Altro che del passato. La fede è memoria del futuro, legata alla vera speranza
Da questa tentazione, paradossalmente, non sono esenti neppure i credenti. Anzi in qualche modo sono quelli più esposti. Papa Francesco ce l'ha ricordato dalla cattedrale luterana di Riga, in Lettonia, parlando dello stupendo organo monumentale, e osservando che per i credenti «è parte della sua vita, della sua tradizione, della sua identità. Invece, per il turista, è naturalmente un oggetto artistico da conoscere e fotografare. E questo è un pericolo che sempre si corre: passare da residenti a turisti. Fare di ciò che ci identifica un oggetto del passato, un'attrazione turistica e da museo che ricorda le gesta di un tempo, di alto valore storico, ma che ha cessato di far vibrare il cuore di quanti lo ascoltano». È quanto, secondo il Papa, ci può succedere con la fede: «Possiamo smettere di sentirci cristiani residenti per diventare dei turisti.
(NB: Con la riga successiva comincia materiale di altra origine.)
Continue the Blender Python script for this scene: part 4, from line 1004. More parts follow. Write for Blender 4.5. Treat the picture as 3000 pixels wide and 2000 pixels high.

Di più, potremmo affermare che tutta la nostra tradizione cristiana può subire la stessa sorte: finire ridotta a un oggetto del passato che, chiuso tra le pareti delle nostre chiese, cessa di intonare una melodia capace di smuovere e ispirare la vita e il cuore di quelli che la ascoltano».
In queste parole di Bergoglio sono risuonate, forti, quelle scritte nella Lumen fidei, la sua prima enciclica scritta “a quattro mani” con papa Benedetto, in cui si afferma che «la fede ci apre il cammino e accompagna i nostri passi nella storia», e dunque per capire che cosa è la fede è necessario «raccontare il suo percorso, la via degli uomini credenti, testimoniata in primo luogo nell'Antico Testamento». La fede, infatti, affonda sì le radici nel passato ma è nello stesso tempo “memoria futuri”, memoria del futuro, e per questo «è strettamente legata alla speranza». Perciò allora, ha detto Francesco a Riga, sempre rifacendosi alla metafora dell'organo monumentale, «se la musica del Vangelo smette di essere eseguita nella nostra vita e si trasforma in una bella partitura del passato, non saprà più rompere le monotonie asfissianti che impediscono di animare la speranza, rendendo così sterili tutti i nostri sforzi. Se la musica del Vangelo smette di vibrare nelle nostre viscere, avremo perso la gioia che scaturisce dalla compassione».
Ma non solo questo. Perché non bisogna mai neppure dimenticare che esiste – anzi deve esistere – una dimensione pubblica della fede, di cui spetta a ogni credente farsi carico, ciascuno nel proprio ambito. Così come in ognuno, infatti, la musica del Vangelo non deve smettere di vibrare, se essa «smette di suonare nelle nostre case, nelle nostre piazze, nei luoghi di lavoro, nella politica e nell'economia, avremo spento la melodia che ci provocava a lottare per la dignità di ogni uomo e donna di qualunque provenienza, rinchiudendoci nel “mio”, dimenticandoci del “nostro”, la casa comune che ci riguarda tutti».